1 and 2 are independent of regulatory domain. 3 involves utilities, not governments, and is probably a clusterfck anywhere; 4 isn't as bad (anywhere in the US; not sure elsewhere) because it's not a monopoly, and you can probably find someone to say "yes" for a high enough price.
There are people everywhere who are experts in site acquisition, permits, etc. Not so many who know how to build the thermals and power, and who aren't employed by hyperscalers who don't let them moonlight. And depending on your geographic location, getting those megawatts from your utility may be flat out impossible.
This assumes a new build. Retrofitting an existing building probably ranges from difficult to impossible, unless you're really lucky in your choice of building.
[*] hmm, the one geographic issue I can think of is water availability. If you can't get enough water to run evaporative coolers, that might be a problem - e.g. dumping 10MW into the air requires boiling off I think somewhere around 100K gallons of water a day.
I'll point out that some of the key thermal and power stuff in those plans you saw may have come from the hyperscalers themselves - our experience a dozen years or so ago was that we couldn't just put it out to bid, as the typical big construction players knew how to build old data centers, not new ones, and we had to hire a (very small) engineering team to design it ourselves.
Heat removal is well-solved in theory.

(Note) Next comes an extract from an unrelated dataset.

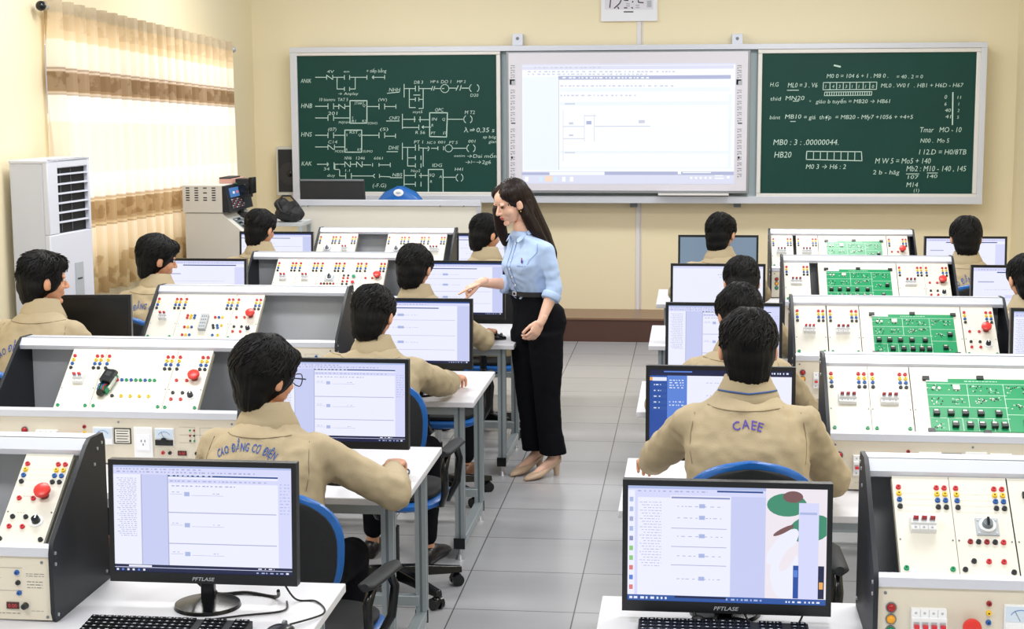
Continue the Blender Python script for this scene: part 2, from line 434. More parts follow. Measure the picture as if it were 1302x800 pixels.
def Lw(mb):
    q = lambda x, y: (360+x/3.636, 40+y/3.636)
    def S(*pts, th=.0062):
        for i in range(0, len(pts)-1): seg(mb, q(*pts[i]), q(*pts[i+1]), th)
    def Tt(s, x, y, h, w=None): txt(mb, s, *q(x, y), h/3.636, w/3.636 if w else None)
    def C(cx, cy, r):
        S(*[(cx+r*math.cos(k*math.pi/7), cy+r*math.sin(k*math.pi/7)) for k in range(15)], th=.0055)
    def con(x, y, h=12): S((x, y-h), (x, y+h)); S((x+26, y-h), (x+26, y+h))
    def coil(x, y, w=36, h=16):
        S((x+8, y-h), (x+1, y-h/2), (x, y), (x+1, y+h/2), (x+8, y+h)); S((x+w-8, y-h), (x+w-1, y-h/2), (x+w, y), (x+w-1, y+h/2), (x+w-8, y+h))
    Tt('AN0K', 82, 238, 20, 48); Tt('4V', 203, 192, 14, 32); Tt('on', 280, 190, 11, 26); Tt('+ tiếp bằng', 385, 190, 16, 92)
    S((150, 212), (202, 212)); S((202, 202), (202, 222)); S((204, 204), (230, 222)); S((230, 202), (230, 222)); S((230, 212), (284, 212)); S((284, 203), (284, 222))
    S((308, 203), (308, 222)); S((308, 212), (388, 212)); S((388, 203), (388, 222)); S((414, 212), (470, 212)); S((470, 203), (470, 220)); S((420, 205), (412, 212), (420, 219))
    S((250, 212), (250, 266), (284, 266)); S((284, 258), (284, 274)); S((308, 258), (308, 274)); S((308, 266), (334, 266), (334, 212))
    Tt('→ Anplay', 255, 294, 13, 92)
    Tt('HNB', 84, 354, 22, 50); Tt('10 bientru', 168, 322, 15, 72); Tt('TAT 5', 252, 322, 15, 48)
    S((150, 346), (208, 346)); con(208, 346); S((234, 346), (258, 346)); S((258, 336), (258, 358)); S((258, 338), (284, 356)); S((286, 336), (286, 358)); S((286, 346), (310, 346))
    S((310, 320), (388, 320), (388, 424), (310, 424), (310, 320), th=.008); Tt('START', 330, 338, 13, 45); Tt('Q', 368, 348, 12); Tt('S', 318, 404, 12); Tt('R1', 318, 420, 12, 18); Tt('R2', 366, 420, 12, 18)
    S((388, 347), (440, 347)); con(444, 347); S((470, 347), (522, 347)); S((522, 338), (522, 356)); Tt('(W)', 440, 322, 14, 40)
    Tt('201', 208, 386, 16, 42); S((150, 400), (208, 400)); con(208, 400); S((234, 400), (310, 400)); Tt('MẠNH', 258, 426, 12, 48); Tt('SOHO', 392, 430, 12, 44)
    Tt('HNS', 84, 486, 22, 48); Tt('(07)', 208, 460, 16, 38); S((150, 480), (208, 480)); con(208, 480); S((234, 480), (286, 480))
    S((286, 456), (364, 456), (364, 558), (286, 558), (286, 456), th=.008); Tt('RST', 308, 472, 13, 38); Tt('Q', 348, 484, 12); Tt('S', 292, 484, 12); Tt('R', 290, 552, 12); Tt('RT', 344, 552, 12, 18)
    S((364, 480), (440, 480)); con(444, 480); S((470, 484), (520, 484)); S((520, 474), (520, 492)); Tt('(S)', 448, 458, 14, 38)
    Tt('C14', 208, 518, 15, 42); S((150, 534), (208, 534)); S((208, 524), (208, 546)); S((208, 524), (234, 546)); S((238, 524), (238, 546)); S((238, 534), (286, 534)); Tt('MODE1', 240, 560, 12, 44); Tt('SUMO', 370, 560, 12, 44)
    Tt('KAK', 86, 620, 20, 46); S((158, 614), (208, 614)); S((204, 606), (210, 614), (204, 622)); S((236, 606), (236, 636)); S((236, 614), (284, 614))
    Tt('NN6', 284, 592, 15, 32); Tt('1246', 338, 592, 14, 40); Tt('6061', 420, 592, 13, 40)
    S((286, 602), (286, 626)); S((288, 604), (310, 626)); S((312, 602), (312, 626)); S((312, 614), (340, 614)); S((340, 602), (340, 626)); S((342, 604), (364, 626)); S((366, 602), (366, 626)); S((366, 617), (406, 617)); S((414, 610), (414, 624)); S((444, 610), (444, 624)); S((444, 617), (496, 617)); S((496, 608), (496, 626))
    S((240, 614), (240, 638), (262, 638), (262, 614)); S((262, 614), (262, 668), (288, 668)); con(290, 668); S((316, 668), (416, 668)); S((424, 660), (416, 668), (424, 676)); S((446, 660), (446, 676)); S((446, 670), (496, 672))
    Tt('1.1', 288, 648, 12, 20); Tt('34', 188, 642, 14, 26); Tt('duy', 204, 672, 14, 36); Tt('(-F.G)', 414, 720, 18, 62)
    # right half
    Tt('NHH', 490, 278, 18, 50); S((482, 286), (538, 280)); S((560, 244), (560, 304)); S((560, 264), (612, 264)); S((612, 252), (612, 276)); S((628, 252), (628, 276)); S((628, 264), (690, 264)); Tt('DB 3', 606, 242, 15, 40); Tt('HP 6', 682, 238, 13, 36); Tt('DO 1', 730, 240, 16, 46); Tt('MP 2', 804, 238, 13, 40)
    S((584, 264), (584, 352), (612, 352)); S((584, 314), (612, 314)); S((612, 306), (612, 322)); S((628, 306), (628, 322)); S((628, 314), (648, 314)); S((648, 264), (648, 356), (628, 356)); S((604, 294), (634, 294)); Tt('myt5', 600, 378, 13, 44)
    S((686, 272), (692, 254)); S((696, 272), (702, 254)); S((704, 264), (728, 264)); C(748, 264, 19); S((736, 264), (744, 264)); S((768, 262), (800, 262)); S((800, 272), (810, 250)); S((818, 272), (824, 250)); S((826, 262), (858, 262)); coil(862, 262, 44); Tt('D20', 866, 302, 15, 36)
    Tt('CNF2', 490, 408, 16, 48); S((478, 414), (538, 414)); S((552, 382), (552, 450)); S((556, 406), (612, 406)); con(608, 406); S((628, 408), (678, 408)); S((552, 444), (628, 444)); S((628, 432), (628, 454)); S((642, 442), (684, 442)); S((650, 436), (642, 442), (650, 448)); Tt('OPC', 702, 370, 16, 38)
    S((678, 376), (760, 376), (756, 488), (678, 486), (678, 376), th=.008); Tt('IN', 688, 412, 14, 22); Tt('Q', 736, 412, 13); Tt('R', 686, 440, 13); Tt('PT', 684, 476, 13, 20); Tt('ET', 740, 476, 13, 16); Tt('R 56', 612, 474, 15, 44)
    S((760, 406), (832, 406)); coil(836, 406, 38); Tt('M T2', 840, 382, 17, 46); Tt('λ⇒0,35 s', 836, 466, 22, 140); Tt('sp bóg', 924, 494, 14, 60); Tt('gian', 950, 516, 14, 36)
    Tt('DHE', 488, 546, 18, 46); S((480, 556), (530, 556)); S((552, 516), (552, 592)); S((552, 536), (612, 536)); S((612, 524), (612, 550)); S((628, 524), (628, 550)); S((628, 538), (668, 540)); Tt('PT 1', 606, 518, 15, 40); Tt('NC 0', 666, 520, 13, 38); Tt('001', 716, 518, 13, 32); Tt('PT 5', 768, 520, 14, 38); Tt('001', 856, 514, 14, 32)
    S((576, 536), (576, 622), (612, 622)); S((576, 584), (612, 584)); con(612, 584, 9); con(612, 620, 9); S((648, 538), (648, 624)); S((670, 532), (676, 540), (670, 552)); S((686, 540), (714, 540)); con(716, 540, 8); C(766, 540, 17); S((786, 540), (846, 540)); coil(850, 540, 38); Tt('oatim', 790, 580, 12, 50); Tt('→Dai mốn', 850, 584, 17, 136); Tt('→⊢→2g6', 842, 612, 17, 118)
    Tt('NB5', 506, 670, 16, 44); S((496, 676), (550, 676)); S((560, 640), (560, 740)); S((562, 666), (612, 666)); con(612, 666, 10); S((630, 666), (672, 666)); S((562, 706), (612, 706)); con(612, 706, 10); Tt('Nuy2', 592, 650, 13, 42)
    S((672, 740), (672, 638), (740, 638), (740, 740), th=.0075); Tt('IDG', 690, 626, 16, 44); Tt('SQ', 676, 670, 14, 24); Tt('A', 722, 678, 14); Tt('R', 680, 700, 13); S((740, 674), (796, 674)); coil(800, 676, 32); Tt('H41', 794, 644, 15, 36)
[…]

Heat removal from a large office building is well-solved in practice - lots of people know exactly what equipment is needed, how to size, install, and control it, what building features are needed for it, etc. Take some expert MEs without prior experience at this, toss them a few product catalogs, and ask them to design a solution from first principles using the systems available and it wouldn't be so easy.
There are people for whom data center heat removal is a solved problem in practice, although maybe not in the same way because the goalposts keep moving (e.g. watts per rack). Things may be different now, but a while back very few of those people were employed by companies who would be willing to work on datacenters they didn't own themselves.
Finally I'd add that "9 figures" seems excessive for building+power+cooling, unless you're talking crazy sizes (100MW?). If you're including the contents, then of course they're insanely expensive.